---------- Available data ----------

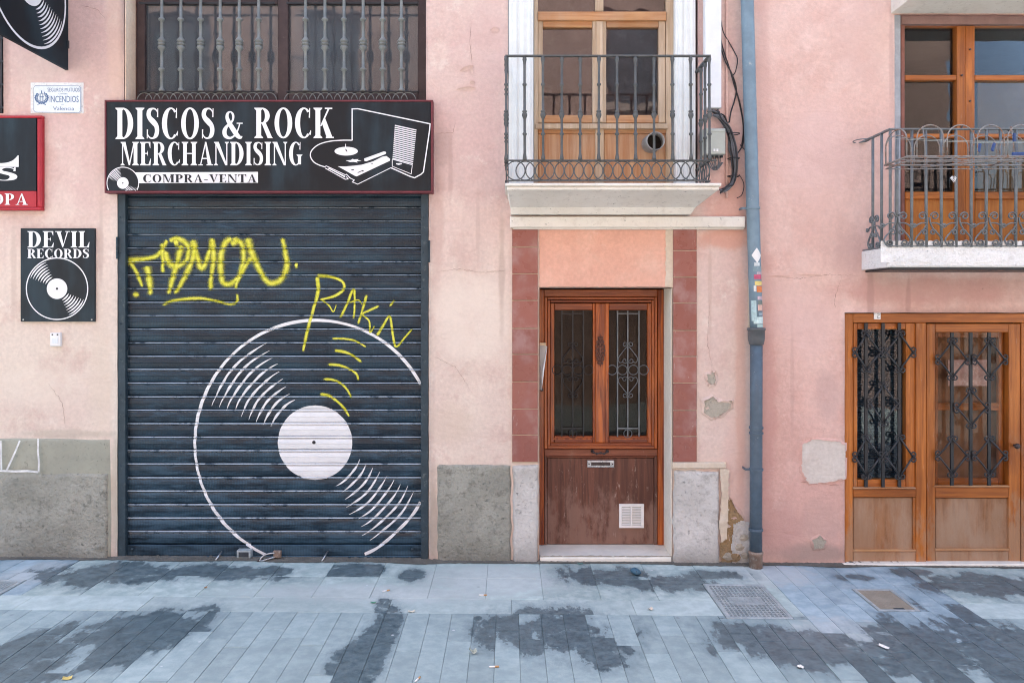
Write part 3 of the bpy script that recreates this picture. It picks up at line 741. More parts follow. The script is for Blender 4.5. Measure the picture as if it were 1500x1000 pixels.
# painted record and sprayed writing follow the slats
LIFT = .0022
def sx(px): return PX(px, .045)
def szz(py): return PZ(py, .045)
class Paint(MB):
    def __init__(s): super().__init__(); s.at = []
    def ribbon(s, pts, ws, across=4, soft=0.0, lift=LIFT, power=1.5):
        pts = [Vector((p[0], p[1])) for p in pts]; n = len(pts); o = len(s.v)
        for i, p in enumerate(pts):
            t = (pts[min(i+1, n-1)]-pts[max(i-1, 0)]); t = t.normalized() if t.length > 1e-9 else Vector((1, 0)); q = Vector((-t.y, t.x))
            end = 1.0
            if soft: end = min(1, min(i, n-1-i)/4+.0)
            for k in range(across+1):
                u = 2*k/across-1; r = p+q*(u*ws[i]/2)
                s.v.append((r.x, yprof(r.y)-lift, r.y)); s.at.append((1-abs(u)**power)*end if soft else 1)
        for i in range(n-1):
            for k in range(across): a = o+i*(across+1)+k; s.f.append((a, a+across+1, a+across+2, a+1))
    def blob(s, cx, cz, r, lift=LIFT):
        o = len(s.v); s.v.append((cx, yprof(cz)-lift, cz)); s.at.append(1); R = 6; K = 20
        for i in range(1, R+1):
            for k in range(K):
                a = 2*PI*k/K; x, z = cx+r*i/R*math.cos(a), cz+r*i/R*math.sin(a); s.v.append((x, yprof(z)-lift, z)); s.at.append(1-(i/R)**1.3)
        for k in range(K): s.f.append((o, o+1+k, o+1+(k+1) % K))
        for i in range(R-1):
            for k in range(K): a = o+1+i*K; s.f.append((a+k, a+K+k, a+K+(k+1) % K, a+(k+1) % K))
SCL = (.045-CY)/F
rec = Paint(); CXR, CZR = sx(461.5), szz(648)
def garc(r, a0, a1, w, taper=True):
    n = max(8, int(abs(math.radians(a1-a0))*r*SCL/.004)); pts = []; ws = []
    for i in range(n+1):
        u = i/n; a = math.radians(a0+(a1-a0)*u); rr = r*(1+.004*math.sin(u*9+r))
        x, z = CXR+rr*SCL*math.cos(a), CZR+rr*SCL*math.sin(a)*1.015
        if not (SX0+.012 < x < SX1-.012 and z > .04): continue
        pts.append((x, z)); ws.append(w*SCL*((min(1, .15+3.2*min(u, 1-u)) if taper else 1)*(1+.12*math.sin(u*23+r))))
    if len(pts) > 2: rec.ribbon(pts, ws, 4)
garc(176, 28.0, 246, 4.3, False); garc(176, -65.5, -29, 4.3, False)
for i in range(9):
    r = 68.5+i*11.5
    garc(r, 117+random.uniform(-2, 1), 161+random.uniform(-2, 2), 3.4)
    garc(r+1, -20-random.uniform(0, 3)-i*.5, -64+random.uniform(-1, 4), 3.1)
# label disc
RL = 54.5*SCL; st = .004; nn = int(RL/st)+1
disc = {}
for i in range(-nn, nn+1):
    z = CZR+i*RL/nn; hw = math.sqrt(max(0, RL*RL-(i*RL/nn)**2))
    for k in range(41): x = CXR-hw+2*hw*k/40; disc[i, k] = len(rec.v); rec.v.append((x, yprof(z)-LIFT*.8, z)); rec.at.append(1)
for i in range(-nn, nn):
    for k in range(40):
        xm = rec.v[disc[i, k]][0]
        rec.f.append((disc[i, k], disc[i, k+1], disc[i+1, k+1], disc[i+1, k]))
rec.build('record_drawing', m_paint_w, sh)
hole = Paint(); hole.blob(sx(460), szz(647.5), .014, LIFT*1.9); hole.build('spindle_dot', m_print_b, sh)
def sprayed(strokes, origin, k, name, label, spread=1.45, power=1.3):
    P = Paint()
    for i, (w, pts) in enumerate(strokes):
        sp = smooth_path(pts, 10) if len(pts) > 2 else [tuple(pts[0][d]+(pts[1][d]-pts[0][d])*t/12 for d in (0, 1)) for t in range(13)]
        q = [(sx(origin[0]+a/k), szz(origin[1]+b/k)) for a, b in sp]
        # resample finely
        out = [q[0]]
        for a, b in zip(q, q[1:]):
            L = math.hypot(b[0]-a[0], b[1]-a[1]); m = max(1, int(L/.0045))
            out += [(a[0]+(b[0]-a[0])*t/m, a[1]+(b[1]-a[1])*t/m) for t in range(1, m+1)]
        n = len(out); ws = []
        for j in range(n):
            u = j/max(1, n-1); ws.append(spread*w/k*SCL*(1.15-.35*u+.10*math.sin(u*11+i)))
        P.ribbon(out, ws, 10, 1.0, LIFT+.0002*(i % 9+1), power)
    o = P.build(name, m_spray, sh); o['label'] = label
sprayed([(13, [(75, 312), (150, 305), (215, 288), (248, 240), (262, 218)]), (11, [(82, 305), (112, 345), (138, 400), (148, 432)]), (17, [(168, 330), (180, 400), (186, 470)]),
         (12, [(100, 462), (142, 465)]), (11, [(236, 228), (240, 300), (240, 372)]),
         (15, [(252, 262), (262, 312), (300, 336), (345, 310), (356, 262), (338, 228), (300, 212), (268, 228)]), (24, [(285, 232), (315, 226)]),
         (15, [(325, 235), (310, 300), (285, 390), (264, 466)]), (15, [(376, 222), (380, 280), (360, 340), (320, 420), (290, 462)]),
         (15, [(372, 212), (388, 275), (415, 345), (448, 275), (464, 205)]), (14, [(462, 212), (468, 300), (458, 380), (452, 450)]),
         (15, [(556, 212), (520, 232), (500, 300), (506, 400), (540, 416), (580, 382), (602, 300), (590, 232), (548, 212)]), (18, [(540, 240), (575, 225)]),
         (16, [(620, 205), (630, 250), (656, 315), (690, 382), (722, 412), (765, 400), (796, 342), (790, 280), (775, 205)]),
         (12, [(640, 292), (602, 350), (572, 410), (568, 440)]), (15, [(828, 332), (850, 330)]), (8, [(235, 512), (290, 490), (400, 480), (470, 490), (540, 506), (572, 494), (574, 455)]), (15, [(558, 225), (585, 222)])],
        (160, 280), 3.061, 'graffiti', 'fuzzy yellow spray lettering in the upper left of the shutter', 3.2, .70)
sprayed([(15, [(932, 378), (936, 450), (915, 530), (890, 620), (868, 722)]), (13, [(925, 378), (990, 383), (1045, 405), (1050, 440), (1010, 470), (938, 488)]),
         (7, [(945, 482), (985, 512), (1005, 540), (1020, 505)]), (11, [(1032, 572), (1060, 520), (1096, 440), (1100, 520), (1095, 575)]), (7, [(1070, 502), (1115, 488), (1135, 510)]),
         (11, [(1156, 460), (1136, 530), (1114, 600)]), (9, [(1215, 512), (1165, 535), (1136, 552), (1166, 582), (1170, 632), (1192, 598)]), (10, [(1282, 485), (1254, 520)]),
         (11, [(1198, 652), (1230, 600), (1258, 560), (1270, 630), (1286, 696), (1330, 650), (1362, 614)]),
         (9, [(995, 660), (1060, 662), (1105, 672), (1158, 702)]), (13, [(1005, 712), (1060, 722), (1100, 742), (1134, 768)]), (11, [(975, 776), (1040, 782), (1105, 815), (1117, 850)]),
         (10, [(955, 842), (1010, 847), (1060, 880), (1089, 932)]), (12, [(940, 910), (985, 917), (1040, 957), (1080, 1014)])],
        (160, 280), 3.061, 'graffiti', 'yellow spray tag and short strokes across the upper right of the painted record')

# ------------------------------------------------------------------ upper barred window
uw = empty('window', house); Y = .17
fr = MB()
fr.bpx(200, -200, 212, 150, Y, Y+.06, .004); fr.bpx(612, -200, 626, 150, Y, Y+.06, .004); fr.bpx(407, -200, 422, 150, Y-.01, Y+.06, .004)
fr.bpx(212, -6, 407, 6, Y+.004, Y+.055, .003); fr.bpx(422, -6, 612, 6, Y+.004, Y+.055, .003)
fr.bpx(212, 137, 407, 150, Y+.004, Y+.055, .003); fr.bpx(422, 137, 612, 150, Y+.004, Y+.055, .003)
fr.build('frame', m_win_frame, uw)
for (a, b) in ((211, 408), (421, 613)):
    MB().bpx(a, 4, b, 138, Y+.030, Y+.034, 0).build('pane', m_glass_sheen, uw)
    MB().bpx(a, -200, b, -4, Y+.030, Y+.034, 0).build('pane', m_glass_top, uw)
def bar_profile(H, zs, r):                            # turned bar: collars at the heights zs, double knop at the middle one
    pr = [(r*1.9, 0), (r*1.9, .012), (r*1.1, .03)]
    for z, kind in sorted(zs):
        if kind == 0: pr += [(r, z-.015), (r*1.9, z-.008), (r*2.2, z), (r*1.9, z+.008), (r, z+.016)]
        else: pr += [(r, z-.062), (r*1.5, z-.050), (r*2.7, z-.030), (r*2.3, z-.016), (r*1.1, z-.009), (r*2.6, z-.005), (r*2.6, z+.005), (r*1.1, z+.009), (r*2.3, z+.016), (r*2.7, z+.028), (r*1.5, z+.046), (r, z+.058)]
    return pr+[(r, H-.02), (r*1.5, H)]
YB = .045; kz = (YB-CY)/F
zb0 = PZ(134, YB)
pr = bar_profile(1.5, [(PZ(102, YB)-zb0, 0), (PZ(65, YB)-zb0, 1), (PZ(29, YB)-zb0, 0), (PZ(-20, YB)-zb0, 0)], .0125)
b0 = MB().lathe(pr, n=8).build('baluster', m_bars, uw, True, (PX(237, YB), YB, zb0))
for px in (265, 294, 322.6, 350.5, 379, 447.7, 476, 504, 532, 560.6, 588): copy(b0, uw, (PX(px, YB), YB, zb0))
for a, b in ((203, 402), (419, 613)):
    for c, d, o in ((133, 135, -.012), (146, 148, -.012), (3, 6, .018), (-60, -57, -.012)): MB().bpx(a, c, b, d, YB+o, YB+o+.024 if o < 0 else YB+.030, .002).build('rail', m_iron_dark, uw)
for a, b in ((203, 402), (419, 613)):
    ring = MB()
    p = a+8.5
    while p < b-4:
        ring.tube(arc(PX(p, YB), PZ(148, YB), 11*kz, 5, 175, 10, YB-.004+.006*(int(p) % 2), 12*kz), .004, 5); p += 12.2
    ring.build('arch_band', m_bars, uw, True)
MB().bpx(205, -300, 620, 152, .62, .63, 0).build('curtain', m_curtain, uw)
room(UW[0], UW[1], UW[2]-.05, UW[3], .235, 1.2, m_room, uw)
ww = empty('window', house)                                  # the window cut by the left edge
fr = MB(); fr.bpx(-4, -200, 5, 166, .05, .12, .003); fr.bpx(-220, 156, -4, 166, .05, .12, .003); fr.build('frame', m_win_frame, ww)
gb = MB()
for k in range(6): gb.box(-5.2, LW[1]-.012, .020, .032, PZ(158-k*34), PZ(158-k*34)+.014)
for k in range(9): gb.tube([(LW[1]-.03-k*.12, .028, LW[2]), (LW[1]-.03-k*.12, .028, LW[3])], .008, 6)
gb.build('bar', m_iron_dark, ww)
MB().bpx(-225, -200, -4, 158, .10, .104, 0).build('pane', m_glass_top, ww)
room(LW[0], LW[1], LW[2], LW[3], .13, .9, m_room, ww)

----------

• **Task to carry out**: Locate all lines holding the word "follow", then copy them out.

• **Problem solution**:
Write part 3 of the bpy script that recreates this picture. It picks up at line 741. More parts follow. The script is for Blender 4.5. Measure the picture as if it were 1500x1000 pixels.
# painted record and sprayed writing follow the slats